La nacionalidad comienza a forjarse hacia finales de la Edad Media y en efecto, como lo sostiene Heller, toca cima con la Revolución Francesa de la que también emanaron principios tan importantes en el mundo de las ideas políticas como los de libertad, igualdad y fraternidad.
Sin saber que estaban configurando el concepto de nación, los hombres de aquellas épocas se aferraban a la tierra en la que habían nacido. Muchos de ellos nacían, vivían y morían en el mismo lugar. De ahí su apego al solar de origen.
Del otro lado del Mar Océano, lo mismo sucedió con nuestros pueblos antiguos.
Y al través de los siglos, la nacionalidad se convirtió en un concepto sociológico que unido al concepto jurídico de Estado, dio origen a las modernas sociedades.
En el caso nuestro, siento que hemos extraviado uno de los dos elementos de que nos habla Renan.
Porque sin duda, como pueblo, tenemos alma. Somos depositarios de “una herencia de glorias y dolores”. Un legado histórico de riqueza incalculable que nos da identidad como nación.
La raza, el lenguaje y las costumbres, entre otras, nos identifican ante el mundo como la nación mexicana y nos sentimos profundamente orgullosos de ello, lo que nos hace además ser muy bien aceptados en el mundo entero; y eso lo puede corroborar cualquiera que haya estado en el extranjero.
Sin embargo, está ausente el principio espiritual que debería regir nuestro presente.
Es indudable que nos sentimos orgullosos de nuestro pasado histórico. De esa “posesión en común de un rico legado de recuerdos”. Pero somos incapaces de ver hacia el futuro y poner de manifiesto nuestra “voluntad de continuar haciendo valer la herencia que se ha recibido indivisa”.
Por eso sostengo que la nación está extraviada.
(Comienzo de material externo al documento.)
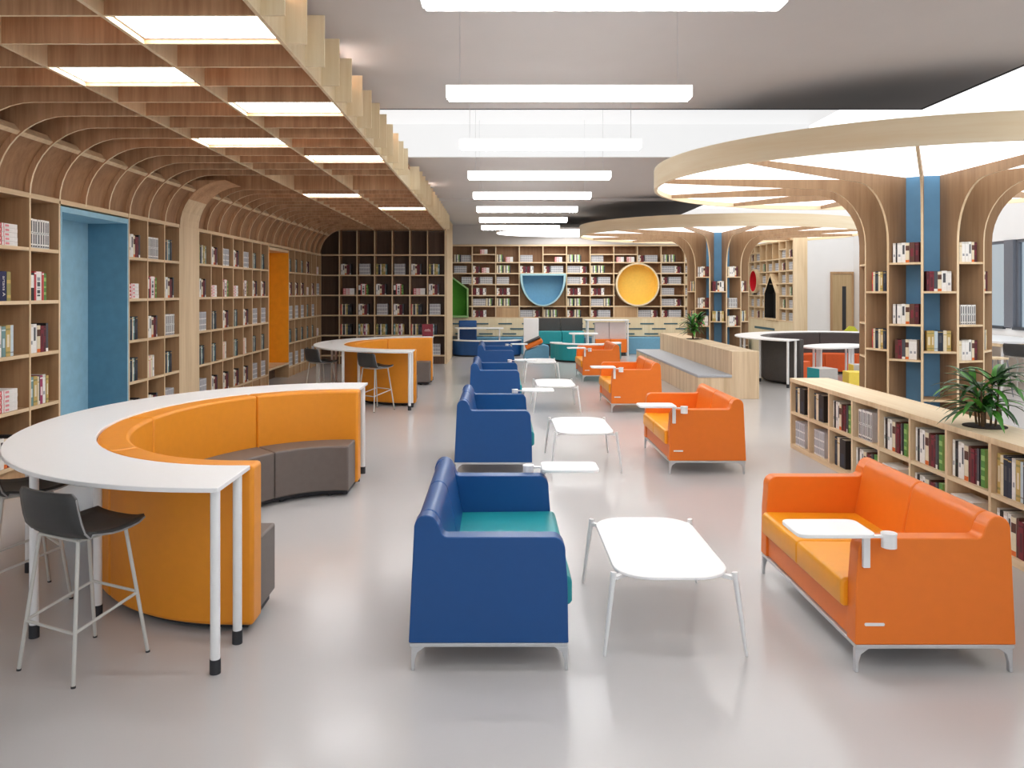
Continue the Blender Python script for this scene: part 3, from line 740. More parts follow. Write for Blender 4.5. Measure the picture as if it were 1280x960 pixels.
# ------------------------------------------------------------------ coffee tables
t = thing('coffee_table', 'white rounded coffee table with splayed legs, nearest the camera', 'coffee table', (0.927, 4.69, 0), 0, 'white coffee tables between the sofas')
b = MB(); b.prism(rrect(-0.305, 0.305, -0.555, 0.555, 0.2, 8), 'z', 0.404, 0.42); b.build('tabletop', WHITE, t, bevel=0.004, seg=2)
for sx in (-1, 1):
    for sy in (-1, 1):
        b = MB(); b.tube([(sx * 0.370, sy * 0.525, 0.0), (sx * 0.318, sy * 0.49, 0.425)], [0.008, 0.016], 10)
        l = b.build('leg', WHITE_M, t, smooth=40)
        b = MB(); d = Vector((sx * 0.312, sy * 0.485, 0)); e = Vector((sx * 0.19, sy * 0.38, 0)); n = Vector((-(e - d).y, (e - d).x, 0)).normalized() * 0.016
        b.prism([tuple((d + n)[:2]), tuple((d - n)[:2]), tuple((e - n * .6)[:2]), tuple((e + n * .6)[:2])], 'z', 0.385, 0.404)
        b.build('bracket', WHITE_M, l)
for i, y in enumerate((8.87, 12.98, 17.1)):
    dup(t, (0.927, y, 0), 0, 'white rounded coffee table with splayed legs, %s along the aisle' % (['second', 'third', 'farthest'][i]))

# ------------------------------------------------------------------ curved booth bars
def ell_path(a, b_, f0, f1, n, ext):
    """points on the ellipse (-a cos f, b sin f), f in degrees; straight run-out of length ext past +-90"""
    P = []
    if f0 <= -90: P.append((ext, -b_))
    for i in range(n + 1):
        f = math.radians(max(f0, -90) + (min(f1, 90) - max(f0, -90)) * i / n)
        P.append((-a * math.cos(f), b_ * math.sin(f)))
    if f1 >= 90: P.append((ext, b_))
    return P
def ring(b, a0, b0, a1, b1, f0, f1, n, ext, z0, z1, m=0):
    o_ = ell_path(a0, b0, f0, f1, n, ext); i_ = ell_path(a1, b1, f0, f1, n, ext)
    N = len(o_)
    V = {}
    for key, pts, z in (('ob', o_, z0), ('ot', o_, z1), ('ib', i_, z0), ('it', i_, z1)):
        V[key] = [b.bm.verts.new((p[0], p[1], z)) for p in pts]
    fs = []
    for i in range(N - 1):
        for A, B in (('ot', 'it'), ('it', 'ib'), ('ib', 'ob'), ('ob', 'ot')):
            fs.append(b.bm.faces.new([V[A][i], V[A][i + 1], V[B][i + 1], V[B][i]]))
    for i in (0, N - 1):
        fs.append(b.bm.faces.new([V['ob'][i], V['ot'][i], V['it'][i], V['ib'][i]]))
    for f in fs: f.material_index = m
    bmesh.ops.recalc_face_normals(b.bm, faces=fs)
OA, OB = 1.907, 2.255
IA, IB = 1.37, 1.745
def bar_table(loc, rotz, label, grp):
    t = thing('bar_table', label, 'bar table', loc, rotz, grp)
    b = MB(); ring(b, OA, OB, IA, IB, -90, 90, 44, 0.10, 0.915, 0.94); b.build('tabletop', WHITE, t, bevel=0.004, seg=2)
    spots = []
    for f in (-86, -54, -17, 17, 54, 86):
        fr = math.radians(f)
        for r in (1.0, 0.0):
            a = OA - 0.07 - (1 - r) * 0.36; c = OB - 0.07 - (1 - r) * 0.34
            x, y = -a * math.cos(fr), c * math.sin(fr)
            if abs(f) == 86: x = 0.06
            if abs(f) < 20 and r == 0.0:
                x, y = -(OA - 0.09) * math.cos(fr + math.copysign(0.055, fr)), (OB - 0.09) * math.sin(fr + math.copysign(0.055, fr))
            spots.append((x, y))
    for x, y in spots:
        b = MB(); b.cyl(x, y, 0.024, 0.07, 0.915, 16); l = b.build('leg', WHITE_M, t, smooth=40)
        b = MB(); b.cyl(x, y, 0.027, 0.0, 0.072, 16); b.build('foot_cap', BLACK, l, smooth=40)
    return t
WA, WB = 1.16, 1.575     # inner face of the booth wall
SA, SB = 0.79, 1.21      # front of the booth seat
SEAM = [-90, -50, -2, 50, 90]
def booth(loc, rotz, wall, seat, names, grp, cat='curved sofa'):
    for i in range(4):
        f0, f1 = SEAM[i], SEAM[i + 1]
        t = thing('curved_sofa', names[i], cat, loc, rotz, grp)
        g0 = f0 + (0.12 if i else 0); g1 = f1 - (0.12 if i < 3 else 0)
        b = MB(); ring(b, IA - 0.004, IB - 0.004, WA, WB, g0, g1, 14, 0.115, 0.05, 0.935)
        b.build('backrest', wall, t, bevel=0.022, seg=3)
        b = MB(); ring(b, WA - 0.006, WB - 0.006, SA, SB, g0, g1, 14, 0.09, 0.06, 0.47)
        b.build('seat', seat, t, bevel=0.014, seg=3)
        b = MB(); ring(b, IA - 0.06, IB - 0.06, SA + 0.06, SB + 0.06, g0, g1, 8, 0.07, 0.02, 0.058)
        b.build('base', BLACK, t)
        for ff in (g0 + 6, g1 - 6):
            fr = math.radians(ff)
            for a, c in ((SA + 0.09, SB + 0.09), (WA, WB)):
                b = MB(); b.cyl(-a * math.cos(fr), c * math.sin(fr), 0.022, 0.0, 0.021, 12); b.build('foot', BLACK, t)
B1 = (-1.465, 6.16, 0); B2 = (-1.465, 14.94, 0); B3 = (7.2, 17.3, 0)
bt = bar_table(B1, 0, 'large curved white bar table wrapping the nearest orange booth', 'curved white bar tables')
dup(bt, B2, 0, 'curved white bar table wrapping the farther orange booth', None)
dup(bt, B3, math.radians(-45), 'curved white bar table wrapping dark grey booth at right', None)
pos = ['end nearest the camera', 'near middle of the curve', 'far middle of the curve', 'far end of the curve']
booth(B1, 0, BOOTH_O, BROWNG, ['orange curved sofa with taupe seat, nearest booth, ' + p for p in pos], 'curved sofas of the nearest booth')
booth(B2, 0, BOOTH_O, BROWNG, ['orange curved sofa with taupe seat, farther booth, ' + p for p in pos], 'curved sofas of the farther booth')
booth(B3, math.radians(-45), DGREY, plain('booth_red_orange', rgb(226, 96, 34), 0.5, 0.04),
      ['dark grey curved sofa with orange seat, right booth, ' + p for p in ['left front end', 'left back of curve', 'right back of curve', 'right end']], 'curved sofas of the right booth')

# ------------------------------------------------------------------ bar stools
t0 = thing('bar_stool', 'black bar stool with white legs nearest camera at left', 'bar stool', (-2.12, 4.11, 0), math.radians(64), 'black bar stools')
prof = []
for i in range(7): prof.append((0.215 - 0.34 * i / 6, 0.700 - 0.022 * math.sin(PI * i / 6) - 0.0))
prof += [(-0.17, 0.703), (-0.198, 0.735), (-0.213, 0.78), (-0.226, 0.84), (-0.236, 0.90), (-0.24, 0.925)]
def shell(wd, off=0.0):
    rows = []
    for j, (x, z) in enumerate(prof):
        u = j / (len(prof) - 1)
        hw = 0.20 + 0.02 * math.sin(PI * u) - (0.02 if j == 0 or j == len(prof) - 1 else 0)
        row = []
        for i in range(9):
            s = -1 + 2 * i / 8
            lift = 0.018 * abs(s) ** 3 if x > -0.15 else 0.0
            fwd = 0.035 * abs(s) ** 2.5 if x <= -0.17 else 0.0
            row.append((x + fwd, s * hw, z + lift))
        rows.append(row)
    return rows
b = MB(); b.grid(shell(0)); b.build('seat_shell', STOOLB, t0, smooth=60, solid=0.02)
b = MB(); rw = shell(0); edge = rw[0] + [r[-1] for r in rw[1:]] + rw[-1][::-1][1:] + [r[0] for r in rw[::-1]][1:-1]
b.tube([(p[0], p[1], p[2] - 0.009) for p in edge] + [(edge[0][0], edge[0][1], edge[0][2] - 0.009)], 0.0055, 6); b.build('piping', plain('stool_piping', rgb(150, 150, 150), .6), t0)
FT = {}
for sx in (-1, 1):
    for sy in (-1, 1):
        top = Vector((sx * 0.135 - 0.01, sy * 0.145, 0.675)); ft = Vector((sx * 0.215, sy * 0.205, 0.0))
        FT[(sx, sy)] = (top, ft)
        b = MB(); b.tube([top, ft], [0.010, 0.010], 10); l = b.build('leg', STOOLM, t0, smooth=40)
        b = MB(); b.tube([ft + Vector((0, 0, 0.0)), ft + (top - ft) * 0.015], 0.0115, 10); b.build('foot_cap', BLACK, l)
def lp(k, z):
    top, ft = FT[k]; return ft + (top - ft) * (z / 0.675)
for k0, z0, k1, z1 in (((1, -1), .33, (1, 1), .33), ((-1, -1), .245, (-1, 1), .245), ((-1, -1), .25, (1, -1), .325), ((-1, 1), .25, (1, 1), .325)):
    b = MB(); b.tube([lp(k0, z0), lp(k1, z1)], 0.008, 8); b.build('footrest_bar', STOOLM, t0, smooth=40)
b = MB()
for sx in (-1, 1): b.tube([FT[(sx, -1)][0], FT[(sx, 1)][0]], 0.008, 8)
for sy in (-1, 1): b.tube([FT[(-1, sy)][0], FT[(1, sy)][0]], 0.008, 8)
b.build('seat_frame', STOOLM, t0, smooth=40)
dup(t0, (-2.93, 4.93, 0), math.radians(46), 'black bar stool at left picture edge, behind the nearest stool')
dup(t0, (-1.95, 12.80, 0), math.radians(50), 'black bar stool in front of the farther orange booth')
dup(t0, (-3.02, 13.72, 0), math.radians(46), 'black bar stool at far left of the farther bar')
dup(t0, (9.75, 14.9, 0), math.radians(25), 'black bar stool at the white counter by right window')

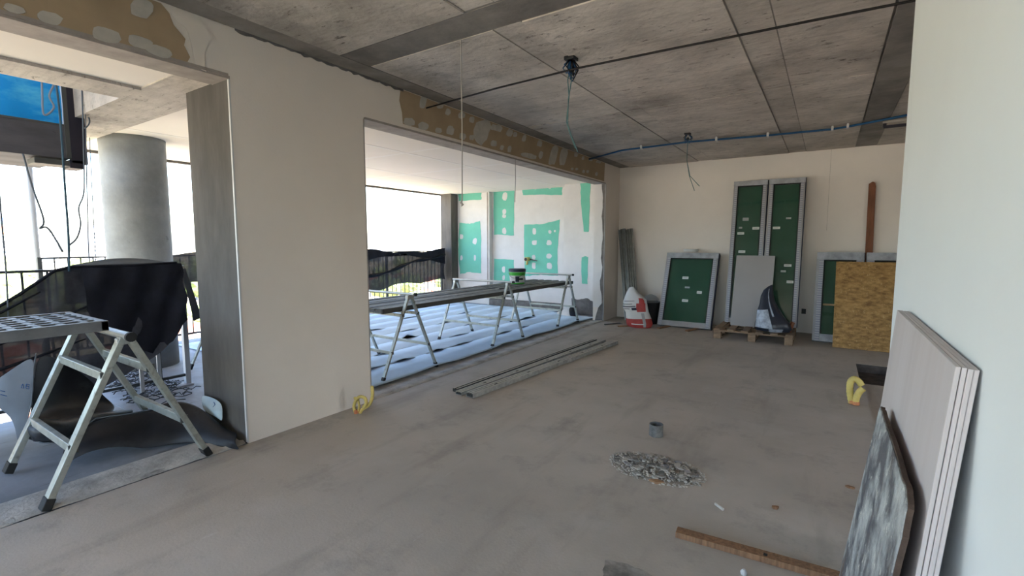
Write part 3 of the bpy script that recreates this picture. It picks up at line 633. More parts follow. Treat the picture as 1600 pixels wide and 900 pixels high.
rope([(-2, 290), (3, 350), (8, 405), (11, 450), (14, 520)], -5.2, .006, M['rope'], 'rope', 'dark line hanging at the far left edge of the picture')
rope([(65, 118), (66, 150), (68, 178), (78, 176), (84, 166), (77, 150), (84, 132), (85, 118)], -5.47, .008, M['rope_white'], 'rope', 'white rope looped over the blue tarpaulin')
rope([(125, 165), (132, 172), (140, 188), (136, 198), (131, 200)], -5.4, .006, M['steel_dark'] if 0 else M['rope'], 'rope', 'short dark loop sticking out of the end post')
tag(MB().tube([(-7.835, 1.66, -.27), (-7.835, 1.66, 3.4)], .03, 10).build('pole', M['rail_pale'], smooth=True, loc=(-7.835, 1.66, -.27)), 'pale upright scaffold pole beyond the near railing', 'pole')

# --- felt strips on balcony floor
xs = [-3.565, -4.10, -4.56, -5.04, -5.52, -6.0, -6.48, -6.96, -7.42]
lab = ['bluish underlay strip along the wide threshold, first from the room', 'second bluish underlay strip from the room, its near end lifted', 'third bluish underlay strip from the room, with an arched gap', 'fourth bluish underlay strip from the room', 'fifth underlay strip from the room', 'sixth underlay strip from the room', 'seventh underlay strip, next to last towards the railing', 'bluish underlay strip nearest the far railing']
lifts = {0: [(4.0, .02, .3), (5.3, .03, .25), (6.1, .025, .2), (7.5, .05, .18)], 1: [(3.3, .06, .3), (3.9, .05, .16), (4.5, .06, .14), (5.0, .035, .2), (6.0, .04, .2), (6.6, .03, .15)], 2: [(3.4, .02, .2), (4.05, .05, .12), (5.5, .03, .2), (7.4, .06, .3)], 3: [(4.9, .11, .16), (6.4, .05, .15), (7.2, .04, .3)], 4: [(5.4, .03, .2), (6.3, .05, .2)], 5: [(5.1, .04, .2), (7.4, .03, .2)], 6: [(6.4, .03, .3)], 7: [(5.2, .10, .5)]}
for i in range(8):
    ys_ = 3.02 if i == 0 else (3.18 if i < 3 else 2.9); ye = 8.45 if i < 2 else 8.72
    if i == 0: ye = 8.25
    rows = []
    n = 64
    for k in range(n+1):
        y = ys_+(ye-ys_)*k/n
        L = .62*sum(a*math.exp(-((y-c)/(wd*.75))**2) for c, a, wd in lifts[i]) + .002
        xe = xs[i]+.010*sin(y*3.1+i*2)+.006*sin(y*7.7+i) + (-.22*math.exp(-((y-5.0)/1.2)**2)*0 if i else -.05*math.sin(pi*(y-3.0)/5.2))
        xw = xs[i+1]-.03
        z = .005+.0035*(7-i)
        rows.append([(xe, y, z+L), (xe-.06, y, z+L*.72), (xe-.14, y, z+L*.28), (xe-.26, y, z+.004), (xw, y, z)])
    tag(MB().grid(rows).build('underlay_strip', [M['mat_felt']], smooth=True, solid=.004, loc=(xs[i]-.2, 5.8, 0)), lab[i], 'underlay', 'underlay strips on the wide balcony floor')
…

Por eso creo que hemos permitido que la mutilen. Porque tiene alma (pasado), pero carece de espíritu (futuro).
“La nación —-sostiene el mismo Renan— es un plebiscito de todos los días, en el mismo grado en que la existencia individual es una afirmación perpetua de la vida”.
De lo que hemos vivido estos últimos años, podríamos decir que nosotros simplemente vamos viviendo sin una afirmación cotidiana del cómo estamos viviendo.
Lejos de ser actores en ese plebiscito “de todos los días”, nos la hemos pasado aplaudiendo absurdamente las estupideces y mamarrachadas que se presentan en el escenario nacional.
Lo hacemos sin tomar conciencia de que con ello estamos permitiendo que maten nuestro espíritu nacional y como consecuencia de ello que vayamos por la vida sin tener un programa común por realizar para el futuro. Carentes de espíritu, marchamos sin definir cuál debe ser ese destino común.